Data provided>
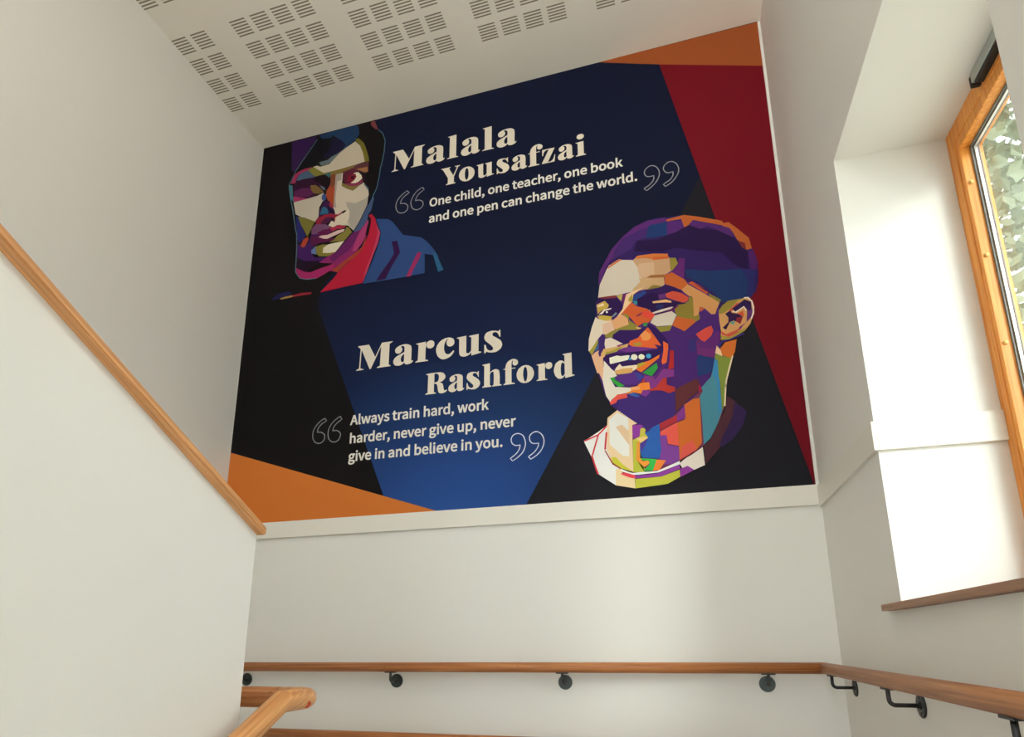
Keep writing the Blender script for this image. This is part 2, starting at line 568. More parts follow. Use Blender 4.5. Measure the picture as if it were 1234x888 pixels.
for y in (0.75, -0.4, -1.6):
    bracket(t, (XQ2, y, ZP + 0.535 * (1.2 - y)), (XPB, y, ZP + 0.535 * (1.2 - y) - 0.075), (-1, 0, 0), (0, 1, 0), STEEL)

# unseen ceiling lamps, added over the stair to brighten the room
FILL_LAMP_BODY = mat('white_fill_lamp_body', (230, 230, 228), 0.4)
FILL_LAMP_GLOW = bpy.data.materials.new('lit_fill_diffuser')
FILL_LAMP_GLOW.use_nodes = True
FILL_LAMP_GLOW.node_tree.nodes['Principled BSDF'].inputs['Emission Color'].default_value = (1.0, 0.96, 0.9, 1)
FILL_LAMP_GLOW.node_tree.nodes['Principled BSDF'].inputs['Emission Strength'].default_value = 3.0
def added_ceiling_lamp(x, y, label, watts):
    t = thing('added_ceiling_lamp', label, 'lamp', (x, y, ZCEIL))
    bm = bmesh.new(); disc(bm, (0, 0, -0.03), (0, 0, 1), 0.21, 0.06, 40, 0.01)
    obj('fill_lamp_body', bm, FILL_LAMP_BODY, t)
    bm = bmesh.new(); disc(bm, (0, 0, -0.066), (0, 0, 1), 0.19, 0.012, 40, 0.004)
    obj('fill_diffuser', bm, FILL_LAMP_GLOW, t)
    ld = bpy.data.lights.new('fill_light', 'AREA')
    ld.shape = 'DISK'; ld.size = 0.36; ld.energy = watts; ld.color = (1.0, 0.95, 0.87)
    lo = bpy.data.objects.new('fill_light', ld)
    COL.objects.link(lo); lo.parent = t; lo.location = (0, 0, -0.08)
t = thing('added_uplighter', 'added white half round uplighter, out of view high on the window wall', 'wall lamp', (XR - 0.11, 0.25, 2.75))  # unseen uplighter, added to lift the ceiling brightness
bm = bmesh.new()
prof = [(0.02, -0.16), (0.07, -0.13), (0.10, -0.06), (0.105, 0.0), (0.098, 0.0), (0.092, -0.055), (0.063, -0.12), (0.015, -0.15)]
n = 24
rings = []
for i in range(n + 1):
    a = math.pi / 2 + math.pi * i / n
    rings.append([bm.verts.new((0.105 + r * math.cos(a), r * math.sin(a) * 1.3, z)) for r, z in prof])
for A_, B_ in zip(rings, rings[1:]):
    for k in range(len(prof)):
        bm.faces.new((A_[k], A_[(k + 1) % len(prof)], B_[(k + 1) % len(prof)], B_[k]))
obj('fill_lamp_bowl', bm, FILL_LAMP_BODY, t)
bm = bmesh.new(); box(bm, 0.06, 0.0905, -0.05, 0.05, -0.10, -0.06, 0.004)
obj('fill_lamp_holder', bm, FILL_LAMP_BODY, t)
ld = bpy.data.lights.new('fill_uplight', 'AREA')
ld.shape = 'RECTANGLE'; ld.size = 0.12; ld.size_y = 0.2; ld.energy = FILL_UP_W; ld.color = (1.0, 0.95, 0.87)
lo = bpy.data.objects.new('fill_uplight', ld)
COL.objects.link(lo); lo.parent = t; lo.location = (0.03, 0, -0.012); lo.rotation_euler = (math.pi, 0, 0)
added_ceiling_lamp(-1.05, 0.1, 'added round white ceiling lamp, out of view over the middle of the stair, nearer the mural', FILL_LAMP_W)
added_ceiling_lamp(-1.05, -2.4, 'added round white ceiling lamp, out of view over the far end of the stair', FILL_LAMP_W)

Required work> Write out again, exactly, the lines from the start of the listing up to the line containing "bracket(t, (XQ2, y, ZP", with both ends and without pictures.

Result of the task>
Keep writing the Blender script for this image. This is part 2, starting at line 568. More parts follow. Use Blender 4.5. Measure the picture as if it were 1234x888 pixels.
for y in (0.75, -0.4, -1.6):
    bracket(t, (XQ2, y, ZP + 0.535 * (1.2 - y)), (XPB, y, ZP + 0.535 * (1.2 - y) - 0.075), (-1, 0, 0), (0, 1, 0), STEEL)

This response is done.